Cette dame égyptienne de 29 ans qui répond au nom de Mabrouka, rêvait elle aussi d’une meilleure situation financière, ce qui l’a poussée à risquer sa vie et à partir vers l’inconnu. Elle s’est expliquée dans son accent égyptien: « Je suis mère et mon mari est pauvre. Nous rêvons tout le temps d’une vie où nous serions heureux comme tous les autres gens. Notre situation en Alexandrie, on ne la souhaiterait pas à son pire ennemi, encore moins à un ami ».
Elle pousse un soupir déchirant de tristesse pendant que des larmes chaudes coulent de ses yeux qu’elle détourne de notre caméra en mettant la main sur le ventre. Elle est à ses derniers mois de grossesse et elle a commencé à avoir les premières contractions dans le camp après avoir été arrêtée avec son mari et ses enfants.
Avec sa voix étouffée de tristesse et de larmes, elle nous fait part de son expédition infernale : « Le 4X4 tantôt se propulsait en hauteur et tantôt retombait dans des crevasses. Je n’avais d’autre sensation que celle du bébé qui est en moi. Je ne savais ni où nous étions, ni où nous allions ; tous ce que je savais, c’est que j’étais dans une voiture qui traversait les dunes sur une route dangereuse vers l’inconnu.
Nous avons transité d’un endroit à un autre jusqu’à ce qu’on nous ait arrêtés et amenés sur ce camp qui regorge de centaines de migrants capturés. Mes enfants étaient avec moi mais ils ne se rendaient compte de rien.

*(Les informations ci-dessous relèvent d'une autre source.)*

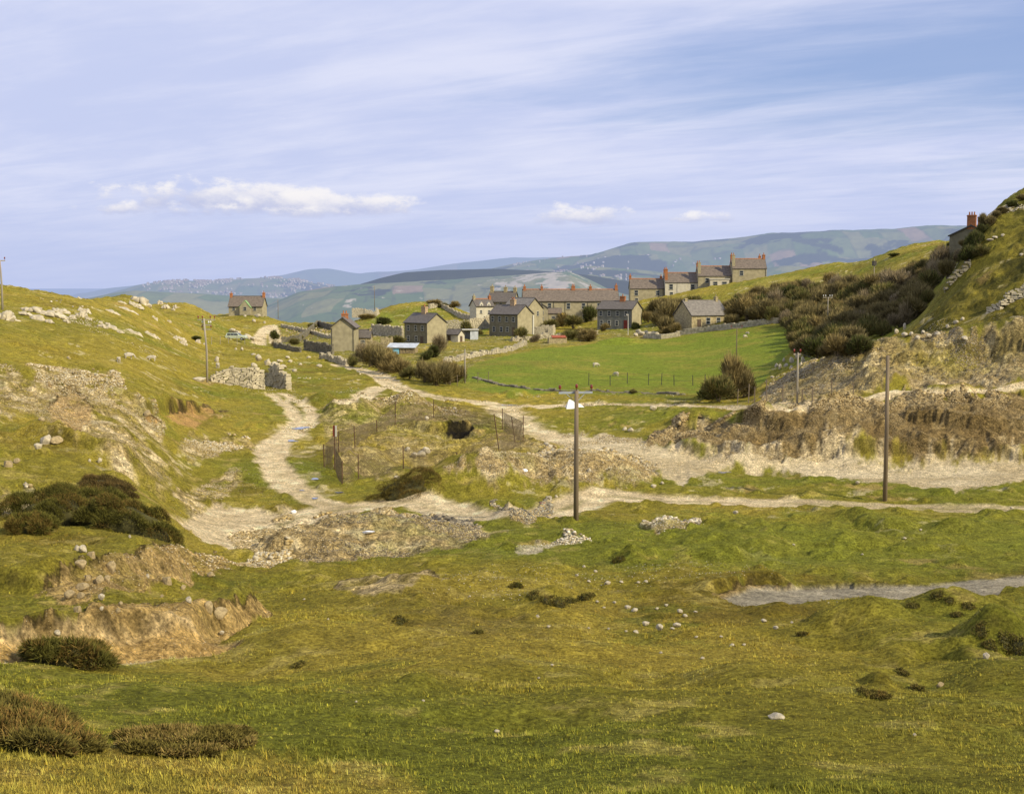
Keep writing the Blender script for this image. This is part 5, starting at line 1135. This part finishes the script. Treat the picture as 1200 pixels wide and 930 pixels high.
# ------------------------------------------------------------------ estate car
def car():
    p = hit(277, 399); o = empty('estate_car', (p[0], p[1], gz(p[0], p[1]) + .02), -.08); tag(o, 'pale green estate car with a roof rack parked on the turf above the ruined wall', 'car')
    prof = [(-2.1,.45),(-2.12,.95),(-1.95,1.05),(-1.8,1.5),(.35,1.52),(.95,1.02),(1.95,.92),(2.12,.8),(2.12,.42)]
    b = MB(); n_ = len(prof)
    for y_, sc_ in ((-.82,1),(.82,1)):
        for x,z in prof: b.v.append((x, y_ * (.86 if z > 1.2 else 1), z))
    b.f.append(tuple(range(n_))); b.f.append(tuple(range(n_, 2*n_))[::-1])
    for k in range(n_): k2=(k+1)%n_; b.f.append((k, n_+k, n_+k2, k2))
    bd = b.build('body', mat('pale_green_car_paint', (.50,.56,.42), .35, .05, 2, spec=.5), o)
    md = bd.modifiers.new('soft', 'BEVEL'); md.width = .06; md.segments = 2
    for a,c in ((-1.65,-1.0),(-.95,-.3),(-.25,.42)): 
        for sg in (-1,1): MB().slab([(a,sg*.775,1.42),(c,sg*.775,1.42),(c + (.2 if c>.3 else 0),sg*.835,1.06),(a,sg*.835,1.06)], .01).build('side_window', M_GLASS, o)
    MB().slab([(.42,-.6,1.5),(.42,.6,1.5),(.95,.68,1.09),(.95,-.68,1.09)], .02).build('windscreen', M_GLASS, o)
    for x in (-1.35,1.35):
        for y_ in (-.80,.80): 
            w_ = MB().tube([(x,y_-.1,.32),(x,y_+.1,.32)], .32, 14).build('wheel', M_PIPE, o); MB().tube([(x,y_-.11,.32),(x,y_+.11,.32)], .17, 10).build('hubcap', M_GALV, w_)
    r_ = MB()
    for x in (-1.5,-.7,.1): r_.box(x-.03,x+.03,-.65,.65,1.62,1.66).box(x-.03,x+.03,-.65,-.6,1.5,1.62).box(x-.03,x+.03,.6,.65,1.5,1.62)
    r_.box(-1.6,.2,-.5,.5,1.66,1.76); r_.build('roof_rack', M_PIPE, o)
    for y_ in (-.6,.6): MB().tube([(2.1,y_,.7),(2.16,y_,.7)], .1, 10).build('headlight', M_FRAME, o)
    MB().box(2.13,2.2,-.8,.8,.42,.52).build('bumper', M_GALV, o)
car()
# ------------------------------------------------------------------ puddles
M_WATER = mat('puddle_water', (.16, .19, .25), .03, .1, 2, spec=.9)
def puddle(px, py, w, d, label, group=None):
    X, D, Z = hit(px, py); s = D / 1500; r = random.Random(px); b = MB(); n_ = 26
    zc_ = gz(X, D); zmin = zc_ + .03
    for k in range(n_):
        t = 2 * pi * k / n_; q = 1 + .28 * sin(2 * t + px) + .18 * sin(3 * t + py) + r.uniform(-.06, .06)
        b.v.append((cos(t) * w * s / 2 * q, sin(t) * d / 2 * q, 0))
    b.f.append(tuple(range(n_))); o = b.build('puddle', M_WATER); 
    o.location = (X, D, zmin); tag(o, label, 'puddle', group); return o
puddle(351, 502, 22, 1.7, 'larger bright rain puddle on the quarry track'); puddle(343, 517, 14, 1.0, 'rain puddle just below the larger one on the quarry track')
puddle(369, 562, 11, .7, 'small puddle on the wide bend of the quarry track'); puddle(397, 578, 8, .6, 'small puddle on the track below the pit fence')
puddle(369, 584, 9, .5, 'small puddle at the lowest bend of the track'); puddle(354, 575, 5, .4, 'tiny puddle beside the lowest bend')
puddle(597, 475, 17, 1.3, 'long pale puddle on the middle track'); puddle(848, 554, 16, .8, 'shallow puddle on the quarry floor near its left bank')
# litter
for px, py, w, h, col, lab, nm in ((344,602,7,5,(.85,.83,.78),'white plastic sack dumped beside the track','plastic_sack'),(637,592,9,3,(.42,.07,.03),'red rag of litter beside the small stone heap','rag'),(432,643-18,16,4,(.75,.76,.78),'crumpled white sheet lying on the long stone heap','plastic_sheet'),(615,554,7,4,(.75,.77,.82),'crumpled white bag on the tan stone heap','plastic_sack'),(520,432,4,4,(.6,.68,.75),'pale blue bag by the brown hedge','plastic_sack')):
    X, D, Z = hit(px, py); s = D / 1500; me = np_mesh(nm, boulder_mesh(px), SF, smooth=True); me.materials.append(mat(nm + str(px), col, .6, .15, 4))
    o = link(nm, me); o.scale = (w*s/2, w*s/2.5, h*s/2); o.location = (X, D, gz(X, D) + h*s*.35); tag(o, lab, 'litter')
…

« Lorsque les douleurs se sont accentuées et que j’ai ressenti les contractions, un haut responsable de la Municipalité de Tobrouk est arrivé et a ordonné que je sois transportée dans une clinique privée pour accoucher dans de bonnes conditions. Ce comportement humain m’a fait plaisir, malgré ma tristesse. Je n’aurais jamais cru que je mettrais mon enfant dans cette ville que je ne connaissais pas auparavant ».
Pour sa part, le colonel Saâd Egnaoui, commandant du poste-frontière de l’oasis de Jaghboub, assure que des centaines de migrants ayant des nationalités arabes différentes, Egyptiens, Syriens et Africains, ont été capturés.
La même source précise également que la tranche d’âge des migrants varie de 15 à 30 ans, ce qu’il considère comme inquiétant, étant données les circonstances que traverse le pays et les risques de délinquance et d’endoctrinement extrémiste.
De son côté le colonel Omar Ahmed, directeur de la police municipale de Tobrouk assure que de nombreux citoyens se plaignent de la propagation considérable de l’hépatite après l’afflux des migrants en Libye.
Relevons d’ailleurs que durant les quatre dernières années, ont déferlé sur la Libye des milliers d’immigrants venant de toutes parts et de nationalités différentes, égyptienne, syrienne, bangladaise, soudanaise et quelques autres africaines.
Ils ont envahi les ateliers, les salons de coiffure, les boulangeries et les restaurants, augmentant ainsi les soucis des Libyens déjà tenaillés entre l’absence de lois et la peur des épidémies et n’ayant d’autre souhait que de voir la sécurité et la stabilité régner dans leur pays.